Rewind to the early 1990s, by which point many of those thriving New England bands have broken up, Miracle Legion and 3 Colors among them. Chris Harford, who has established himself at the front of his Band of Changes, and Mark Mulcahy, who is having some success with Polaris, are now tight friends, and over the course of a weekend hang at Harford's home outside Princeton, New Jersey, they record some demos in the basement.

“We just kind of jammed out and just made s up,” says Mulcahy. “I had some lyrics and that was that. It was real. Couldn't have been any more organic than that.”

“The songs appeared magically,” concurs Harford, who adds, “We knew that the songs were good in the moment.” But that moment was one of grunge, and the duo turned down a paltry deal they were offered from a major label and figured to revisit the project on their own down the line.

And then the years went by, as they tend to. Mulcahy had success with Polaris and then as a solo artist, though with severe life hurdles along the way; Harford became a cult figure on the jam band scene, always gigging, always making music. And yet, says Harford of the demos, “I never let it go.” Eventually, when the time felt right, he played them to Salem, who describes them in the present tense as being “amazing, just full of spirit.” With his endorsement and engagement, Mulcahy came down to Woodstock.

“The idea was always to keep it simple but keep it musical,” says Harford, citing Mulcahy's talents as a singer and drummer, and Salem's knack for making easy creative suggestions. The result was exactly what Birdfeeder was looking for: a modern yet simultaneously timeless update on material that had never been properly heard or performed before.

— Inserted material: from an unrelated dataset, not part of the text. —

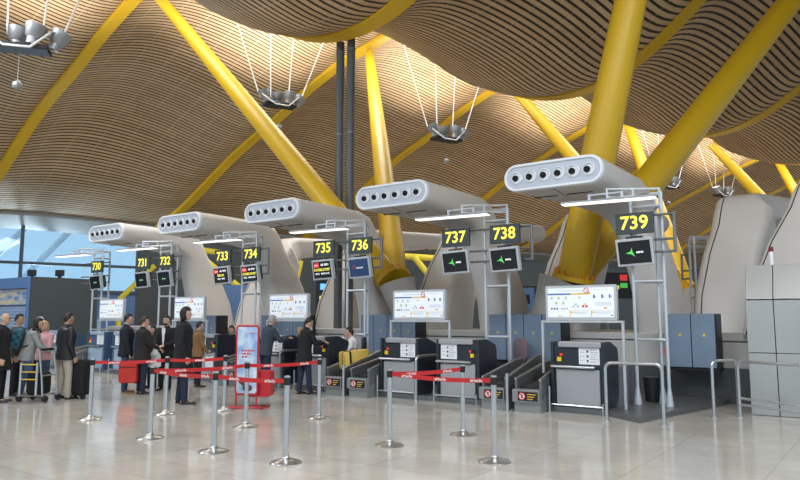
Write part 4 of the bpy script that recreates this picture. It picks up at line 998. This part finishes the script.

For Mulcahy, it was worth the wait. 

“I've wrecked plenty of songs in my life,” he says. “I don't have the genius, you know? But if you hit it right and you're lucky and you didn't blow it and you didn't try too hard and you still left some space…”

He leaves some space at the end of the sentence; he knows the difficulty of trying to explain something best felt.

To the seven songs that Birdfeeder completed comfortably in Woodstock, they tagged on one of the original demos, “Super Diamondaire,” both because it was hard to replicate in the moment and to show the contrast, present with past. So: eight songs, just shy of thirty minutes. Is Woodstock an album, an LP, an EP?

“Categorizing things by length is for some other segment of this business, but it's a record,” says Salem. And by this, he is referring to the original intent of that word, back when it was first applied to music, to the then-novel sensation of archiving a performance so it could be played back and heard a second time. “It's a document.”

“Kevin would point that out throughout the process - we're documenting something, says Chris. “It shone a new light on it for me, like, ‘We're actually making a record, this thing that happened that needs to be documented.'”

“I don't really like recording that much,” says Mulcahy, citing the weight of expectations both from within and without that can hamper the true artist. “But this? This really was a pleasure.”